== Recorded data ==
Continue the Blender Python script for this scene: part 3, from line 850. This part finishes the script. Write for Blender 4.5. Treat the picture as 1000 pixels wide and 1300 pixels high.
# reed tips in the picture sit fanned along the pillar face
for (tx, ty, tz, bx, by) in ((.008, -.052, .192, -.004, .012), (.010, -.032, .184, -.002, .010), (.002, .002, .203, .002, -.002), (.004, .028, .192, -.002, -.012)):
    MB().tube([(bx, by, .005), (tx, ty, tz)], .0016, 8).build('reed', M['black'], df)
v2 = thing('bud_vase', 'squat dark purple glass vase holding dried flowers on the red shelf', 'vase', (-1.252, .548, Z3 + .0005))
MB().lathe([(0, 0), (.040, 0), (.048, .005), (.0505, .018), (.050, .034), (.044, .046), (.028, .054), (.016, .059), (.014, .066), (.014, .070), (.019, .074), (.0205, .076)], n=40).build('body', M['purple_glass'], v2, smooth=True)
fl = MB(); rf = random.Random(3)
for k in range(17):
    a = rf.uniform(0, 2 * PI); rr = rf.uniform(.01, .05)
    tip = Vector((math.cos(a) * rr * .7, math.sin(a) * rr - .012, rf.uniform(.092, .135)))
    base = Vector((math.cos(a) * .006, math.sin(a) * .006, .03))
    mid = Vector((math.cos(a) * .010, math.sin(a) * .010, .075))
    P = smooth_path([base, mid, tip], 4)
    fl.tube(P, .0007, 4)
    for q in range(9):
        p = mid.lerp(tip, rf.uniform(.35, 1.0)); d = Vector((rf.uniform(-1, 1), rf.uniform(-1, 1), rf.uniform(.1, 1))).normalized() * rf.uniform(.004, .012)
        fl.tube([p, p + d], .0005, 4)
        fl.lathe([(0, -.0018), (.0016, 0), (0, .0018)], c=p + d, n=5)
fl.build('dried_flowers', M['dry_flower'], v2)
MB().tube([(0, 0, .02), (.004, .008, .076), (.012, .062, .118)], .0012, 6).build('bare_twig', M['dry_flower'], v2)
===
### Written instruction:
Can you give every line above again, exactly as written?

### Answer to this task:
Continue the Blender Python script for this scene: part 3, from line 850. This part finishes the script. Write for Blender 4.5. Treat the picture as 1000 pixels wide and 1300 pixels high.
# reed tips in the picture sit fanned along the pillar face
for (tx, ty, tz, bx, by) in ((.008, -.052, .192, -.004, .012), (.010, -.032, .184, -.002, .010), (.002, .002, .203, .002, -.002), (.004, .028, .192, -.002, -.012)):
    MB().tube([(bx, by, .005), (tx, ty, tz)], .0016, 8).build('reed', M['black'], df)
v2 = thing('bud_vase', 'squat dark purple glass vase holding dried flowers on the red shelf', 'vase', (-1.252, .548, Z3 + .0005))
MB().lathe([(0, 0), (.040, 0), (.048, .005), (.0505, .018), (.050, .034), (.044, .046), (.028, .054), (.016, .059), (.014, .066), (.014, .070), (.019, .074), (.0205, .076)], n=40).build('body', M['purple_glass'], v2, smooth=True)
fl = MB(); rf = random.Random(3)
for k in range(17):
    a = rf.uniform(0, 2 * PI); rr = rf.uniform(.01, .05)
    tip = Vector((math.cos(a) * rr * .7, math.sin(a) * rr - .012, rf.uniform(.092, .135)))
    base = Vector((math.cos(a) * .006, math.sin(a) * .006, .03))
    mid = Vector((math.cos(a) * .010, math.sin(a) * .010, .075))
    P = smooth_path([base, mid, tip], 4)
    fl.tube(P, .0007, 4)
    for q in range(9):
        p = mid.lerp(tip, rf.uniform(.35, 1.0)); d = Vector((rf.uniform(-1, 1), rf.uniform(-1, 1), rf.uniform(.1, 1))).normalized() * rf.uniform(.004, .012)
        fl.tube([p, p + d], .0005, 4)
        fl.lathe([(0, -.0018), (.0016, 0), (0, .0018)], c=p + d, n=5)
fl.build('dried_flowers', M['dry_flower'], v2)
MB().tube([(0, 0, .02), (.004, .008, .076), (.012, .062, .118)], .0012, 6).build('bare_twig', M['dry_flower'], v2)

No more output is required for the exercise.